El tiempo, de valor de uso a valor de cambio

x Alizia Stürtze

Cuando la vieja izquierda y los sindicatos incorporan el concepto patronal de “competitividad” (producir más en menos tiempo) es porque han hecho suyo el antinatural principio capitalista de que el tiempo es oro, es decir, es un mero valor de cambio, una mercancía más que se compra y se vende, y existe sólo en función de su valor coyuntural de mercado. Según esto, y dado que nuestra existencia es limitada, nuestra propia experiencia vital individual, que consideramos tan irrepetible y a la que tanto nos aferramos, en realidad sólo vale en la medida en que tengamos más o menos tiempo (más o menos horas de trabajo) que vender, y que ese tiempo mercantilizado sea más o menos valioso para quien lo compra; es decir, que estemos capacitados para usarlo en algo que demanda quien nos emplea para que así nuestra hora “valga” más.

De este modo, el trabajo no es simplemente un modo necesario de asegurar las necesidades elementales, y mucho menos aún una fuente de creación humana liberadora. El trabajo (el empleo del tiempo) se convierte en estoico sacrificio.
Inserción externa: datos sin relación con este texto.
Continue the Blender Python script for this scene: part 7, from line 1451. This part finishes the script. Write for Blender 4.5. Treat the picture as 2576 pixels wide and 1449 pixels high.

Se trata de que vivamos conforme a esa reaccionaria concepción burguesa que hace de la hiperactividad y del esfuerzo hasta el agotamiento la base del triunfo individual, triunfo que queda subsidiariamente reflejado en nuestra capacidad de acceso al alienante hiperconsumo, y que tiene su expresión más extrema en el “karoshi”, o sea, en la muerte por sobretrabajo.

Esta debe de ser supuestamente nuestra principal meta en la vida, y en base a ella debemos educar a nuestros hijos, a los que cada vez precipitamos más tempranamente fuera de la infancia: “perder” el tiempo es malo, porque de lo que se trata precisamente es de “ahorrarlo” y de “aprovecharlo”, para trabajar (para producir) más en menos tiempo.

Encontrar placer en holgazanear es pecado. Estar sin más o aburrirse es una blasfemia. Jugar con nuestros niños o escuchar al amigo es “tirar” el tiempo. Intentar dar a la propia existencia un contenido creativo, dionisíaco y epicúreo es un crimen... a menos que seas rico. Los que sólo contamos con nuestra fuerza de trabajo tenemos pues la “obligación bíblica” de estar siempre activos, siempre haciendo cosas “útiles”, aprovechando hasta el tiempo de ocio para seguirnos formando e intentar “triunfar” en un mundo cada vez más agresivamente competitivo. La base de nuestra vida no debe ser vivir el tiempo propio, según nos dicte la propia naturaleza, sino acelerarlo de modo neurótico, sin tiempo de pensar, ni de contemplar, ni de intercomunicar, ni de ir reposando la madurez, lanzados en un mercado que nos exige una flexibilidad total (disponibilidad permanente) y una involucración absoluta (formación continua le llaman), de modo a estar siempre a punto para lo vaya exigiendo el mercado.

Nuestro tiempo ya no nos pertenece y, por lo tanto, nuestra vida tampoco. ¿No es sobrecogedoramente terrible pensar que ni tan siquiera estas minivacaciones de “Semana Santa” han sido nuestras?